PROBLEM DESCRIPTION: Copy out all lines that hold "picture".

RECORDS FOR THE EXERCISE:

════════════════

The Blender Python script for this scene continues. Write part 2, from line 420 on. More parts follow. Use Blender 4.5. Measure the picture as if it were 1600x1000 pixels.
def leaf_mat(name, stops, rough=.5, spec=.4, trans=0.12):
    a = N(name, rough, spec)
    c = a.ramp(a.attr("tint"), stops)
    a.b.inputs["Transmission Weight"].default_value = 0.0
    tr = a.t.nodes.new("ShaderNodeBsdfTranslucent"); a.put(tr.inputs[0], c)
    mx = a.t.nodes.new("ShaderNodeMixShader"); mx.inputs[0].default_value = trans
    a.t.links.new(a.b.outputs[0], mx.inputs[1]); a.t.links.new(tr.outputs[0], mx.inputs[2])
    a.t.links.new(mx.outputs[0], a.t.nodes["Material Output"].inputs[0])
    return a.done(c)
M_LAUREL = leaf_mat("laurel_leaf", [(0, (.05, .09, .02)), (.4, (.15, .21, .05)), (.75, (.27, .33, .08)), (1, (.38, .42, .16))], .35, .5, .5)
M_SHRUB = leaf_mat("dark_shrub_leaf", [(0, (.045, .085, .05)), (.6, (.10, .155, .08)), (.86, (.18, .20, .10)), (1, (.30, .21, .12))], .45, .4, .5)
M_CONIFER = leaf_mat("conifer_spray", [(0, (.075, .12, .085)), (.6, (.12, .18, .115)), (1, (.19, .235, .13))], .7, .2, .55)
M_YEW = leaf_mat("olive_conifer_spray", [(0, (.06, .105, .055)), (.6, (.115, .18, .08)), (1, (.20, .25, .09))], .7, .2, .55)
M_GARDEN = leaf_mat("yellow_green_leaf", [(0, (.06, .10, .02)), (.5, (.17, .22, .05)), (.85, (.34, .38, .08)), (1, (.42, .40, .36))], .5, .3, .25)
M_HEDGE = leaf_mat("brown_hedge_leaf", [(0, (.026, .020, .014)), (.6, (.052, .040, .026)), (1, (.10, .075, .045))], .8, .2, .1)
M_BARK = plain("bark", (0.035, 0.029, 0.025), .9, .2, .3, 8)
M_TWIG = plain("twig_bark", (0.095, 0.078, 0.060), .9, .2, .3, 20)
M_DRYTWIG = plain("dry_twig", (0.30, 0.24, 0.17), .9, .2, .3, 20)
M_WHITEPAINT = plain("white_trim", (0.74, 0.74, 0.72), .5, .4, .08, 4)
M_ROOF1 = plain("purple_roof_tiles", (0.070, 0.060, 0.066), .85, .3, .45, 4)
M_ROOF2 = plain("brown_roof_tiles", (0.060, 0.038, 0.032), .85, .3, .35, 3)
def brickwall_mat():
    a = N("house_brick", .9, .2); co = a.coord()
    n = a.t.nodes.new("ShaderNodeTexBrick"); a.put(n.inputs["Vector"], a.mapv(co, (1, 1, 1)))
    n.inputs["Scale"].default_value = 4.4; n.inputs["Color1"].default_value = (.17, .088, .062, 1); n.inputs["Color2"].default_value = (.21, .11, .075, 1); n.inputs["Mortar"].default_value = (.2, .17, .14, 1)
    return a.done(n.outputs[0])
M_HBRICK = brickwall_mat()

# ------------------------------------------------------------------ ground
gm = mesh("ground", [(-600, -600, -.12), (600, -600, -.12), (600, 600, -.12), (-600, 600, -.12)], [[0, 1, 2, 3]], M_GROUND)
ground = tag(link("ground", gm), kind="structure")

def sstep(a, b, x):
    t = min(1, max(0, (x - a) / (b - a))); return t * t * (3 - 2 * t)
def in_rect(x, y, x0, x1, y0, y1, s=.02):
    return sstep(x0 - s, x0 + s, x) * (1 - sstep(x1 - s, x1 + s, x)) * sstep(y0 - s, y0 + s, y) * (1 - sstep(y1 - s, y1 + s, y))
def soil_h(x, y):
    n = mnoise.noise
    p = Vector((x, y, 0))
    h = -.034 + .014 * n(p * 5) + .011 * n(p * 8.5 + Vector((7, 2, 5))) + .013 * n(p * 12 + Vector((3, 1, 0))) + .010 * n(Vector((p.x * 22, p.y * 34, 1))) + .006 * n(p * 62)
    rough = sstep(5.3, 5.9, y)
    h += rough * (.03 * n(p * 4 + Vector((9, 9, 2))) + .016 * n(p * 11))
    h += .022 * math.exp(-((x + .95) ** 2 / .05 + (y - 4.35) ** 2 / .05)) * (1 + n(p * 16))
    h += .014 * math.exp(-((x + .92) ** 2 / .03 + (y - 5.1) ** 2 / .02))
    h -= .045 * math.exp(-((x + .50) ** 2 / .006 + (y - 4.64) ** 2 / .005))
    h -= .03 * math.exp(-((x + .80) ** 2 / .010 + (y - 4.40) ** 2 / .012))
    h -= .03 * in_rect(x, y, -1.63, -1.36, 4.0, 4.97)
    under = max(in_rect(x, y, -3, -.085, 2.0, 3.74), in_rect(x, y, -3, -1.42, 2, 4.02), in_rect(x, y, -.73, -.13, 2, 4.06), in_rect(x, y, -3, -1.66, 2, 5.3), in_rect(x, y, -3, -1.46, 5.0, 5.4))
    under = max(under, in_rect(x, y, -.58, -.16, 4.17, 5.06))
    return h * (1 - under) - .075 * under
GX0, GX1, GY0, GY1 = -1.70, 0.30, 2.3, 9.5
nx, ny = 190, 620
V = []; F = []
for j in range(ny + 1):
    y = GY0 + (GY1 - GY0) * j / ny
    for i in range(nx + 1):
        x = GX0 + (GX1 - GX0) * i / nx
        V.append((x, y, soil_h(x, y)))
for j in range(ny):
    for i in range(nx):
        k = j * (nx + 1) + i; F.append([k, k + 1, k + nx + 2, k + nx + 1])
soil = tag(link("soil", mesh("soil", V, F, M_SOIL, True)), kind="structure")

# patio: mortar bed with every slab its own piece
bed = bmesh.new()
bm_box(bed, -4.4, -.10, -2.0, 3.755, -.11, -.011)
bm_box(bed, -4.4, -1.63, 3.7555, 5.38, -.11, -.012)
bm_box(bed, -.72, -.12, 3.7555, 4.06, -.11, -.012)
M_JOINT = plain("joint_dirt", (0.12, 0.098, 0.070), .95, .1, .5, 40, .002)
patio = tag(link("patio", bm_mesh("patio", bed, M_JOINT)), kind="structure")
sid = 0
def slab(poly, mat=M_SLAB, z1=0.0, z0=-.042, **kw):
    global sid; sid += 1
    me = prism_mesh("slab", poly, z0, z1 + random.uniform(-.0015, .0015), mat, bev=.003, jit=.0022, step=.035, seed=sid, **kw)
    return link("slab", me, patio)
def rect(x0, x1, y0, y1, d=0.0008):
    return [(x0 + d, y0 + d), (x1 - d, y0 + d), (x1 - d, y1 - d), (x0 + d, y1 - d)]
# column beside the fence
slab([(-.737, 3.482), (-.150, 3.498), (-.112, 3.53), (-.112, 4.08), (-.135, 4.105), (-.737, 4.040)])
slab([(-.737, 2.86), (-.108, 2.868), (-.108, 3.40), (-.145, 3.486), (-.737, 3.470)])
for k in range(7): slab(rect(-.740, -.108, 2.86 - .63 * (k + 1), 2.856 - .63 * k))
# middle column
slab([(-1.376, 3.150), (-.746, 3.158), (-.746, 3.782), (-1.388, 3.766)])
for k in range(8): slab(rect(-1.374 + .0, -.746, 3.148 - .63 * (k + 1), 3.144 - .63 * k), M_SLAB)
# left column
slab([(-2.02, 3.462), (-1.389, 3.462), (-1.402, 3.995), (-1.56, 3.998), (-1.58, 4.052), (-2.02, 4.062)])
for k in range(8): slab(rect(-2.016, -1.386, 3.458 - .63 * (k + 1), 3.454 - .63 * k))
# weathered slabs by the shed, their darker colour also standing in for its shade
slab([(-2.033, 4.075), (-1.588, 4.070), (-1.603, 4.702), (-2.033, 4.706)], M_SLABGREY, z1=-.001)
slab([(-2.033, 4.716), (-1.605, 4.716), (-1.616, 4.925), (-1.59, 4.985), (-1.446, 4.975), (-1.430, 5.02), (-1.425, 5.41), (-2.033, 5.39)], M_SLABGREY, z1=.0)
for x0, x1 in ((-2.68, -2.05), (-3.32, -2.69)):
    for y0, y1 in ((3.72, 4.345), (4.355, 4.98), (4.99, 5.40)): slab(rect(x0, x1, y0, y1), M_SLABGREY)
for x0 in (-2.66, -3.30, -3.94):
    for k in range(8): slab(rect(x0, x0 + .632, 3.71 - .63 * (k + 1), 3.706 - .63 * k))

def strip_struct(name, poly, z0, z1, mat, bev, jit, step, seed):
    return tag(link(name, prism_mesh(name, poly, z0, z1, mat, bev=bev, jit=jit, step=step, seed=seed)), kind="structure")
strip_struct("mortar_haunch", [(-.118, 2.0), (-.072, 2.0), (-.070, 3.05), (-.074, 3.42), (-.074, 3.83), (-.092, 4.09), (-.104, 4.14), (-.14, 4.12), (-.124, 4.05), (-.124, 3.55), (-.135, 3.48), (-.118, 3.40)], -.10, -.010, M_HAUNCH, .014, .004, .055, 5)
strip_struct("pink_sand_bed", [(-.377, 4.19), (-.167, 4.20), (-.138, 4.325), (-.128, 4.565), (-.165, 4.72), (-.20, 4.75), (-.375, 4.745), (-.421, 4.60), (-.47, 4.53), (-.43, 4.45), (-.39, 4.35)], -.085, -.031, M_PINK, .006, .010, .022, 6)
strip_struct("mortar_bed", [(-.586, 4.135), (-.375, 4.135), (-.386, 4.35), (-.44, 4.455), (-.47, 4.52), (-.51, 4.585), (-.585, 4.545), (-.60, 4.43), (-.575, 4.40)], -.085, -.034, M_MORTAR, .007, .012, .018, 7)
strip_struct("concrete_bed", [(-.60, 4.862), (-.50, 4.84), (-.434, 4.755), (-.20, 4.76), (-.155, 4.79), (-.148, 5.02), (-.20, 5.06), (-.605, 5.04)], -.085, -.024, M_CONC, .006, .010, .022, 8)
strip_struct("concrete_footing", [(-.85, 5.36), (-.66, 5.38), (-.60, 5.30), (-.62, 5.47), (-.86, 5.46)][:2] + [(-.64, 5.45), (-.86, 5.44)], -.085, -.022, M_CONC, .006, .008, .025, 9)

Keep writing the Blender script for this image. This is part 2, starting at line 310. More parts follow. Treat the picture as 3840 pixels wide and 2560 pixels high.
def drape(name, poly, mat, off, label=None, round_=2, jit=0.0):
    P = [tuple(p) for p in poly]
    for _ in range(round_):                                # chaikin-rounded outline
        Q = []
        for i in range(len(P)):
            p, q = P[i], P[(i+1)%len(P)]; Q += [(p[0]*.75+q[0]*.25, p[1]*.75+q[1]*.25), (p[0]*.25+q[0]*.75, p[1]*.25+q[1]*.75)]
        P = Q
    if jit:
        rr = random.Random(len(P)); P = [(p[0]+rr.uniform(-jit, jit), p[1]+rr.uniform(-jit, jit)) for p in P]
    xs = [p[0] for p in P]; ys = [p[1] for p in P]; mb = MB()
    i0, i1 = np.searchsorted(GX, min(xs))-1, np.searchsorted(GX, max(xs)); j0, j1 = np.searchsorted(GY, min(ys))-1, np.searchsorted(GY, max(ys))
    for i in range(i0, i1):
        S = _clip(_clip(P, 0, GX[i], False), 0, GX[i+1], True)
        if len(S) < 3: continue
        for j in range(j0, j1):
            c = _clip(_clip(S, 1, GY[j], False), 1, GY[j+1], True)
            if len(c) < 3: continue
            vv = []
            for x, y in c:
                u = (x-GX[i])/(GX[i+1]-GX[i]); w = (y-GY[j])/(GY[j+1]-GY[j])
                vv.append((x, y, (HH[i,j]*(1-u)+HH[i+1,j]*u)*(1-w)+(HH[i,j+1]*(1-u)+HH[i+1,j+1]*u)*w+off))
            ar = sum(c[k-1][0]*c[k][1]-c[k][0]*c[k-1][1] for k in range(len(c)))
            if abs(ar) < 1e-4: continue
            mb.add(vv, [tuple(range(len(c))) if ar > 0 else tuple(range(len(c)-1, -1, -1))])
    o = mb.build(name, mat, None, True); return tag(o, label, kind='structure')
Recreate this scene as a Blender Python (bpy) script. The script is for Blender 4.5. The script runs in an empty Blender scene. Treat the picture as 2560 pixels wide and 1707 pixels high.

════════════════

REPLY TO THE EXERCISE:
The Blender Python script for this scene continues. Write part 2, from line 420 on. More parts follow. Use Blender 4.5. Measure the picture as if it were 1600x1000 pixels.
Keep writing the Blender script for this image. This is part 2, starting at line 310. More parts follow. Treat the picture as 3840 pixels wide and 2560 pixels high.
Recreate this scene as a Blender Python (bpy) script. The script is for Blender 4.5. The script runs in an empty Blender scene. Treat the picture as 2560 pixels wide and 1707 pixels high.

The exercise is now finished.